What is needed: Give an exact transcription of every line, dropping the images.

Data:
▼▼▼

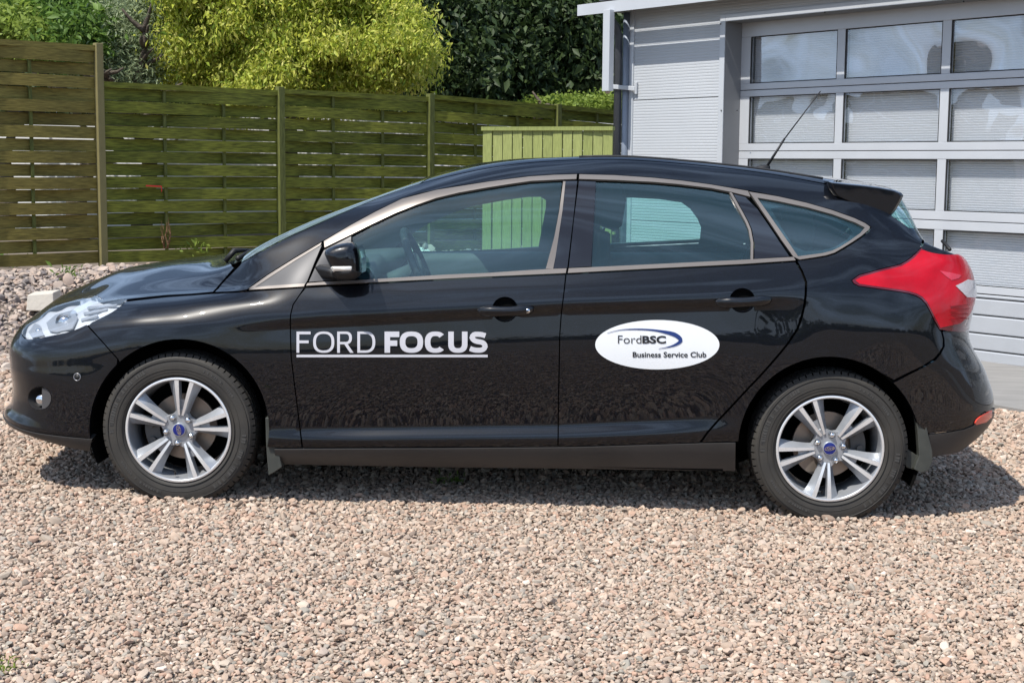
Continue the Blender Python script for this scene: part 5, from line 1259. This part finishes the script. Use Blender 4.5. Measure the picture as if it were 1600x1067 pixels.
# ribbed wall panels left of the door: real ribs, one panel above the other with an open joint
def ribbed(name, s0, s1, z0, z1, d, pitch=.026, amp=.0014, mat=WALLM, parent=GA):
    n = max(1, int(round((z1-z0)/pitch))); v = []; f = []; prof = []
    for i in range(n):
        z = z0+(z1-z0)*i/n; h = (z1-z0)/n; prof += [(z, 0), (z+h*.55, 0), (z+h*.70, -amp), (z+h*.85, -amp)]
    prof.append((z1, 0))
    for z, dd in prof: v += [G(s0, z, d+dd), G(s1, z, d+dd)]
    f = [(2*i, 2*i+1, 2*i+3, 2*i+2) for i in range(len(prof)-1)]
    o = mesh(name, v, f, mat, parent); return o
joints = [zf-.05, zf+.55, wpt(1060, 155)[2], z_head+1.6]
z_j = wpt(1060, 154)[2]
for (a, b_) in [(zf-.05, z_j-1.1), (z_j-1.096, z_j-.003), (z_j+.003, z_top)]:
    ribbed('wall_panel', s_open+.06, s_corner, a, b_, REC)
ribbed('wall_panel', s_right, s_open+.06, z_head+.05, z_top, REC)
gbox('wall_core', s_open+.002, s_corner-.004, zf-.1, z_top, REC-.10, REC-.006, RUBB)
gbox('wall_core', s_right, s_open, z_head+.03, z_top, REC-.10, REC-.006, RUBB)
gbox('side_wall', s_corner-.10, s_corner-.008, zf-.1, z_top, -6, REC-.01, WALLM)
# corner flashing, opening trim, jamb, head
gbox('corner_trim', s_corner-.0, s_corner+.055, zf-.1, z_top, REC-.05, REC+.012, ALUG)
gbox('opening_trim', s_open-.004, s_open+.055, zf-.1, z_head+.055, REC+.001, REC+.010, ALUG)
gbox('opening_trim', s_right, s_open-.006, z_head, z_head+.055, REC+.001, REC+.010, ALUG)
gbox('jamb', s_open, s_open+.004, zf-.1, z_head, -.02, REC+.0, DGREY)
gbox('jamb', s_open-.003, s_open-.0005, zf-.1, z_head-.003, .0, REC-.002, M('jamb_grey', (.20,.205,.215), .5, metal=.2, noise=(3,.5,(.24,.245,.255),5)))
gbox('door_head', s_right, s_open-.004, z_head-.004, z_head-.0005, -.02, REC, M('head_grey', (.16,.165,.17), .6))
for (px, py) in [(1126,38),(1506,3),(1289,20),(1127,173),(1152,173)]:
    p = wpt(px, py, .012); b = MB(); b.tube([p, p+gn*.004], .006, 8); b.build('screw', RUBB, GA, True)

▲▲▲

Task result:
Continue the Blender Python script for this scene: part 5, from line 1259. This part finishes the script. Use Blender 4.5. Measure the picture as if it were 1600x1067 pixels.
# ribbed wall panels left of the door: real ribs, one panel above the other with an open joint
def ribbed(name, s0, s1, z0, z1, d, pitch=.026, amp=.0014, mat=WALLM, parent=GA):
    n = max(1, int(round((z1-z0)/pitch))); v = []; f = []; prof = []
    for i in range(n):
        z = z0+(z1-z0)*i/n; h = (z1-z0)/n; prof += [(z, 0), (z+h*.55, 0), (z+h*.70, -amp), (z+h*.85, -amp)]
    prof.append((z1, 0))
    for z, dd in prof: v += [G(s0, z, d+dd), G(s1, z, d+dd)]
    f = [(2*i, 2*i+1, 2*i+3, 2*i+2) for i in range(len(prof)-1)]
    o = mesh(name, v, f, mat, parent); return o
joints = [zf-.05, zf+.55, wpt(1060, 155)[2], z_head+1.6]
z_j = wpt(1060, 154)[2]
for (a, b_) in [(zf-.05, z_j-1.1), (z_j-1.096, z_j-.003), (z_j+.003, z_top)]:
    ribbed('wall_panel', s_open+.06, s_corner, a, b_, REC)
ribbed('wall_panel', s_right, s_open+.06, z_head+.05, z_top, REC)
gbox('wall_core', s_open+.002, s_corner-.004, zf-.1, z_top, REC-.10, REC-.006, RUBB)
gbox('wall_core', s_right, s_open, z_head+.03, z_top, REC-.10, REC-.006, RUBB)
gbox('side_wall', s_corner-.10, s_corner-.008, zf-.1, z_top, -6, REC-.01, WALLM)
# corner flashing, opening trim, jamb, head
gbox('corner_trim', s_corner-.0, s_corner+.055, zf-.1, z_top, REC-.05, REC+.012, ALUG)
gbox('opening_trim', s_open-.004, s_open+.055, zf-.1, z_head+.055, REC+.001, REC+.010, ALUG)
gbox('opening_trim', s_right, s_open-.006, z_head, z_head+.055, REC+.001, REC+.010, ALUG)
gbox('jamb', s_open, s_open+.004, zf-.1, z_head, -.02, REC+.0, DGREY)
gbox('jamb', s_open-.003, s_open-.0005, zf-.1, z_head-.003, .0, REC-.002, M('jamb_grey', (.20,.205,.215), .5, metal=.2, noise=(3,.5,(.24,.245,.255),5)))
gbox('door_head', s_right, s_open-.004, z_head-.004, z_head-.0005, -.02, REC, M('head_grey', (.16,.165,.17), .6))
for (px, py) in [(1126,38),(1506,3),(1289,20),(1127,173),(1152,173)]:
    p = wpt(px, py, .012); b = MB(); b.tube([p, p+gn*.004], .006, 8); b.build('screw', RUBB, GA, True)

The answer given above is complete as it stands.